I hope not… I really do hope that GLOW can fulfill its potential and be the stunning innovation that it promises to be. But I also fear that it may need careful monitoring to make sure that it is truly accessible to all…

What do you think – am I being unnecessarily pessimistic, or do you think we can actually use GLOW to bridge the divide rather than widening it?

2 Comments leave one →
  1. soutra permalink
    September 6, 2006 11:37 pm


    Gray’s quote is a brilliant way to look at this. I will reply more fully tomorrow, but I would ask you not to confuse an illustration of a potential with hard assumptions that are being made – there is a difference. The digital divide is, amongst other ways of looking at it, fundamentally an economic/social/political issue, and the introduction of any technology , least of all Glow, simply cannot be the means of dealing with it. I will definitely follow this up tomorrow – thanks for the opportunity. John Connell

  2. John Connell permalink
    September 7, 2006 6:15 pm

    The corrected quote from Gray is even better, Neil – it chimes for me with recent talk of a ‘new enlightenment’ for Scotland. The cynics can have a field day with stuff like this, but I like the sense of optimism in the idea.

    As for whether you are being pessimistic or not in terms of your thoughts on the digital divide, it is only right and proper that we concern ourselves with the ‘right’ of access for everyone to the sources of information and to the social potential that the web is offering us. I do see this as a right today, and any thought of enlightenment, new or otherwise, simply will not be achievable without some levelling-up of the kinds of figures you quote.

    The point I was making in my initial comment was that it would be unfair, I believe, to expect a project such as Glow to deal with this fundamentally social, political and economic issue. The digital divide, unlike the economic and social divides that still exist, is not simply about relative wealth and the distribution of opportunity, but these questions do still lie at the very heart of the problem. Those who do not currently have access at home to the internet, for instance, will – we can be sure – largely reflect the economic divide in our country!

    It would be unrealistic, in my humble opinion, to hold back change and progress because of the digital divide – but it is definitely not unrealistic to expect our democracy to deal with such critical issues while we do make progress in these areas.

    Just as Carnegie and others saw the need in the past to democratise our access to knowledge through the free library system, I think it is incumbent on our political system to take on the modern equivalent of that process, namely by establishing such access as a basic right in a free society through universal access and cheap connectivity.

    Glow, of course, cannot hope to meet these challenges alone – it is simply not possible – but it can act as one driver amongst many for change, as a mechanism that can show how important it is to open up the Web and ICT generally to everyone. If we can do it in the schools, then it might help prod those who take the basic political decisions to do it across society.
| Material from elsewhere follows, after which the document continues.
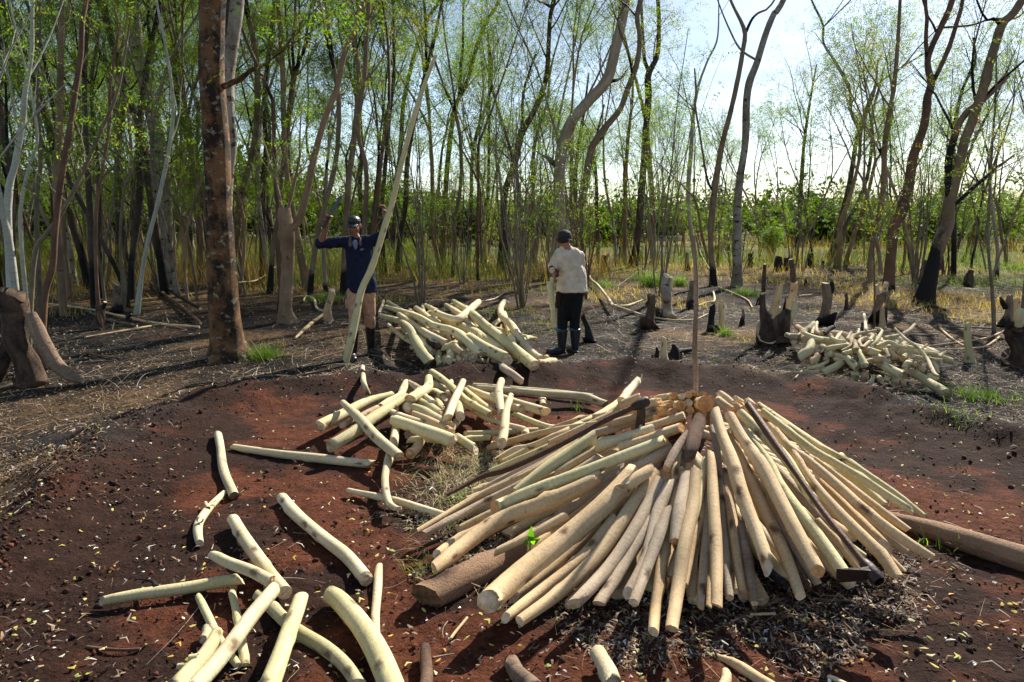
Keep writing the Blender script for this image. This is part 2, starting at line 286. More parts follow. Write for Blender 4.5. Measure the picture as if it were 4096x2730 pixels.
# ------------------------------------------------------------------ ground
def build_ground():
    n = 600; b = 6.6; a = 1.12
    u = np.linspace(-1, 1, n); g = a * np.sinh(b * u) ; xs = g + .7; ys = g + 3.4
    X, Y = np.meshgrid(xs, ys); x = X.ravel(); y = Y.ravel(); z = gh(x, y)
    s = sdf(x, y) + fbm(x, y, 1.3, 4, 21) * .9
    r = np.hypot(x, y)
    red = np.array([.092, .029, .014]); red2 = np.array([.028, .013, .009]); ash = np.array([.022, .019, .018]); grey = np.array([.070, .064, .062])
    lit = np.array([.048, .028, .019]); straw = np.array([.14, .085, .042]); grn = np.array([.060, .070, .024]); char = np.array([.016, .014, .013])
    def mixv(A, B, t): return A * (1 - t[:, None]) + B * t[:, None]
    f1 = fbm(x, y, 2.2, 5, 31) ; f2 = fbm(x, y, .8, 4, 41); f3 = fbm(x, y, 7, 4, 51)
    C = mixv(np.tile(red, (len(x), 1)), red2, sm(-.10, .13, f1 * 1.0 + f3 * .4 - .02 + .3 * sm(-1.1, 0, s)))
    outc = mixv(np.tile(ash, (len(x), 1)), lit, sm(-.1, .14, f2 + .25 * f1 + .12 * sm(3.5, 9, s) - .09))
    outc = mixv(outc, np.tile(grey, (len(x), 1)), sm(.08, .2, f1) * sm(3.5, .6, s) * .8)
    outc = mixv(outc, np.tile(char, (len(x), 1)), sm(-.04, .10, fbm(x, y, 1.1, 4, 61)) * .85 * sm(7, 2.5, s))
    outc = mixv(outc, np.tile(straw, (len(x), 1)), sm(-.1, .15, fbm(x, y, .5, 4, 71) + .30 * sm(4.5, 15, s) - .19))
    outc = mixv(outc, np.tile(grn, (len(x), 1)), sm(-.06, .1, fbm(x, y, .16, 4, 81) + .18 * sm(14, 45, s) - .09) * sm(6, 18, s))
    outc = mixv(outc, np.tile(np.array([.028, .023, .021]), (len(x), 1)), (.25 + .6 * sm(-.1, .1, f1)) * sm(.5, -1.5, x) * sm(8.2, 5.5, y))
    left = sm(-1.6, -2.6, x) * sm(3.2, 2.0, y) 
    C = mixv(C, outc, sm(.0, .5, s)); C = mixv(C, np.tile(red * .45, (len(x), 1)), left * sm(.3, 1.5, s) * .8)
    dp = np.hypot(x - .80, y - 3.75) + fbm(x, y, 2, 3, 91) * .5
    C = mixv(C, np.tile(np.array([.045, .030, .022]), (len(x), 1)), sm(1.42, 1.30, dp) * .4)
    z = z + fbm(x, y, 14, 2, 101) * .028 * sm(6.5, 3.5, r) + fbm(x, y, 5, 2, 102) * .022 * sm(9, 5, r)
    i = np.arange(n - 1); I, J = np.meshgrid(i, i); q = (J * n + I).ravel(); F = np.stack([q, q + 1, q + n + 1, q + n], -1)
    m, nn, bs = newmat('forest_soil', .95); bs.inputs['Specular IOR Level'].default_value = .12
    at = nn.nodes.new("ShaderNodeAttribute"); at.attribute_name = "Col"; tcx = nn.nodes.new("ShaderNodeTexCoord"); L = nn.links.new
    n1 = N_(nn, "TexNoise", Scale=45., Detail=8., Roughness=.75); n2 = N_(nn, "TexNoise", Scale=11., Detail=6., Roughness=.65); n3 = N_(nn, "TexVoronoi", Scale=70.)
    for k in (n1, n2, n3): L(tcx.outputs['Object'], k.inputs['Vector'])
    c = mixc(nn, 1., at.outputs[0], ramp(nn, n1.outputs[0], [(.3, (.45,) * 3), (.5, (1,) * 3), (.72, (1.7, 1.6, 1.5))]), 'MULTIPLY')
    c = mixc(nn, 1., c, ramp(nn, n2.outputs[0], [(.3, (.6,) * 3), (.65, (1.3,) * 3)]), 'MULTIPLY')
    L(c, bs.inputs['Base Color'])
    b1 = N_(nn, "Bump", Strength=.8, Distance=.02); L(n1.outputs[0], b1.inputs['Height']); b2 = N_(nn, "Bump", Strength=.6, Distance=.05); L(n2.outputs[0], b2.inputs['Height']); L(b1.outputs[0], b2.inputs['Normal'])
    b3 = N_(nn, "Bump", Strength=.4, Distance=.008); L(n3.outputs[0], b3.inputs['Height']); L(b2.outputs[0], b3.inputs['Normal']); L(b3.outputs[0], bs.inputs['Normal'])
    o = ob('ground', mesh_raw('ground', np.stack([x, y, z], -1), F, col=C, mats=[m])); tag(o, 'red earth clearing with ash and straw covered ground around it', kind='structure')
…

    Finally – on the ill child in the video – it’s really meant just as an illustration of something that is possible in principle. Not every child stuck at home will be too ill to take part in the work of their class via Glow. Nor for that matter is what is illustrated here only pertinent to what happens during the school day, I suppose. As I’ve said elsewhere, the last thing the video should be seen as is as a training video – it is merely a light-hearted introduction to some of the core ideas behind Glow, and definitely not to be taken too seriously! The real training materials will be produced further down the line.